Saturday, December 24, 2011

Emily, Alone

I love Stewart O'Nan. I've read many of his novels, though strangely I've never been systematic about it like I usually am when I find a writer I really like, reading their collected works. I think it's partly because many of O'Nan's books have been really creepy. But it might be time to make sure I've read all his books, because even when they're creepy, they're so good.

Emily, Alone isn't creepy. And apparently it's a sequel--I don't think I've read Wish You Were Here, but this novel completely worked on its own.

I don't feel enough on top of O'Nan's oeuvre to generalize about his writing (beyond saying that I haven't read all his books because lots of them were creepy), but two things that impressed me so much about this novel were how believable the narrator's voice is--and she's an elderly woman, while O'Nan is a middle-aged guy--and how clearly set in Pittsburgh it is, how much Pittsburgh as a place is important to the story.

It's a novel about getting old, about Emily's shifting relationships with her children, about Emily's friends dying off and her dog growing decrepit.

It's a novel about Emily and what is important to her--and music is so important, classical music on the radio or on the stereo not often center stage, but often present and noted, a big part of her world.

She "married up," and she notes about her parents that
They had struggled to achieve and maintain their middle-class respectability in the face of a depression and a world war, a feat Emily thought was lost on her own children, accustomed to an affluence that must have seemed their birthright as much as it had been Henry's [her late husband] and Arlene's [her sister-in-law--and one of her few remaining friends], born to fortune.
The book is set during the 2008 presidential election, and Emily, a life-long Republican, votes for McCain almost in spite of herself. Her sister-in-law is excited to vote for Hillary Clinton:
Early on, Arlene had made it plain she was voting for Hillary, and, as a woman, was thrilled to have the opportunity. Emily, who saw the Clintons' marriage as the very worst kind of compromise, regarded Hillary as the opposite of a role model. She understood Arlene's excitement in finally having a viable woman candidate. Too bad she happened to be Lady Macbeth.
Ha, ha, ha.

She's dubious about Obama--"He'd been a senator for less than two years, and all Emily heard out of his mouth were platitudes. What maddened her was how the media compared him to Jack Kennedy, as if that were a good thing."

But she has her reservations about McCain, too:
She would have been happier voting for John McCain if he wasn't so gung ho about the war. And if he hadn't been one of the Keating Five. And if he hadn't run out on his first wife after her accident.

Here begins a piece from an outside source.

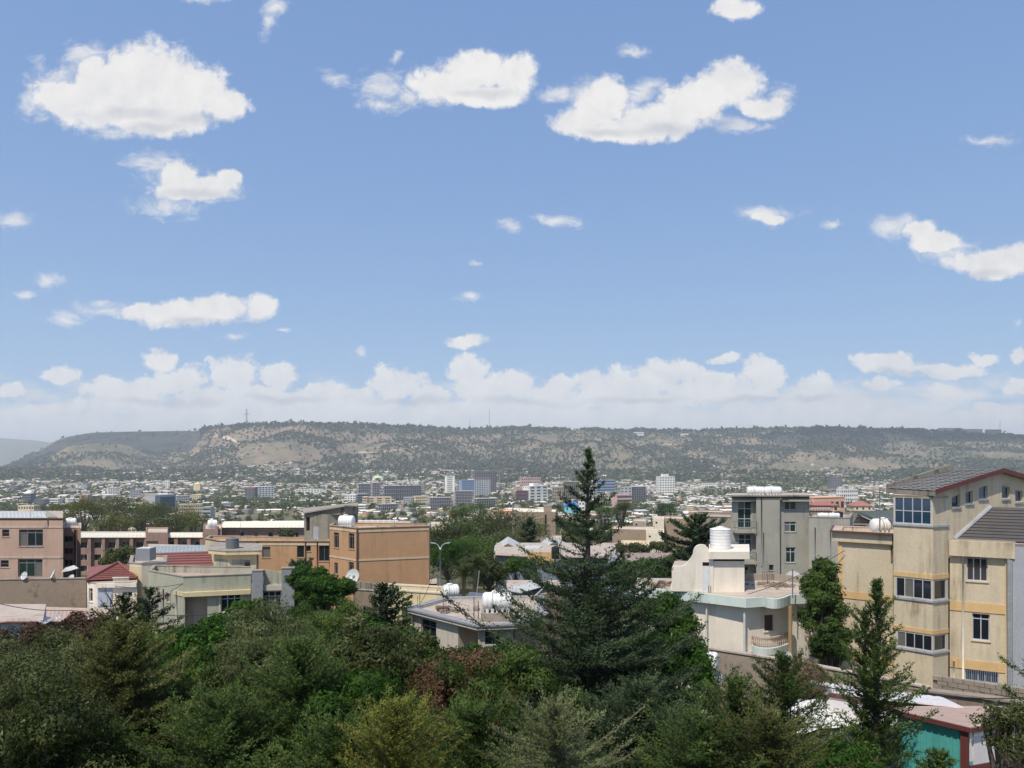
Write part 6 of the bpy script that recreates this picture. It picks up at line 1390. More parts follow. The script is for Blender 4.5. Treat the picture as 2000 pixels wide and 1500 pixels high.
# ------------------------------------------------------------------ scattered houses
rng = np.random.default_rng(7)
def occl(px): return np.interp(px, [0, 122, 124, 150, 152, 600, 602, 700, 702, 838, 840, 964, 966, 1120, 1320, 1330, 1362, 1363, 1428, 1429, 1580, 1581, 1640, 1641, 1742, 1743, 2000], [1000, 1000, 1030, 1030, 1045, 1045, 1003, 1003, 1030, 1030, 1100, 1100, 1080, 1082, 1085, 1060, 1060, 1020, 1020, 968, 968, 1005, 1005, 1020, 1020, 960, 940])
ROOFS = [((.74,.71,.66), 'pale', 13), ((.56,.57,.57), 'light grey', 5), ((.42,.36,.30), 'weathered brown', 4), ((.34,.19,.14), 'rusty red', 1.2), ((.50,.43,.32), 'sandy', 3), ((.24,.28,.34), 'blue grey', 1.2), ((.20,.28,.24), 'dull green', .6)]
WALLS = [((.50,.44,.36), 'beige'), ((.62,.58,.50), 'white'), ((.32,.25,.19), 'brown block'), ((.40,.37,.34), 'grey'), ((.52,.34,.24), 'salmon'), ((.55,.46,.28), 'yellowish')]
MARK = [(0, 'the left edge'), (60, 'the domed dark glass block'), (140, 'the white and dark striped block'), (215, 'the narrow-windowed white tower'), (265, 'the grey block with white wing'), (323, 'the blue glass front'), (385, 'the gold dome'), (430, 'the small track on the hill foot'), (487, 'the dark tower with red cap'), (560, 'the bare tan slope'), (605, 'the long low white block'), (684, 'the tall-windowed white block'), (739, 'the green tent roof'), (790, 'the wide raw frame'), (850, 'the four-floor raw frame'), (878, 'the pale tall slab'), (914, 'the blue glass tower'), (950, 'the red-topped tower'), (990, 'the salmon house'), (1037, 'the hill foot pink block'), (1085, 'the tan striped block'), (1118, 'the bright blue roof'), (1180, 'the blue grey block past the conifer'), (1220, 'the pink white block'), (1252, 'the large dark frame'), (1303, 'the stepped white tower'), (1345, 'the brown house with roof lights'), (1386, 'the white and blue low block'), (1430, 'the grey wall block'), (1490, 'the two roof tanks'), (1560, 'the green-windowed building'), (1610, 'the salmon block at right'), (1633, 'the small dark grey tower'), (1660, 'the white hotel like block'), (1690, 'the red hipped roof'), (1760, 'the slate roof'), (1850, 'the slate roof gable'), (1990, 'the right edge')]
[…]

The novel ends with Emily and Arlene (and Rufus, the dog) going to Chautauqua for their week in the summer. It ends with Emily keeping on trucking, a nice ending for a book that is so much about mortality and Emily wondering why she's still around when her children are grown, her husband is dead, her friends have mostly died. But in the midst of these moments of wondering why she's around, she is still enjoying her life, and we see that here: her weekly trips with Arlene to the breakfast buffet with coupons, her phone calls from the children and their occasional visits, her reading, her love of her summer garden.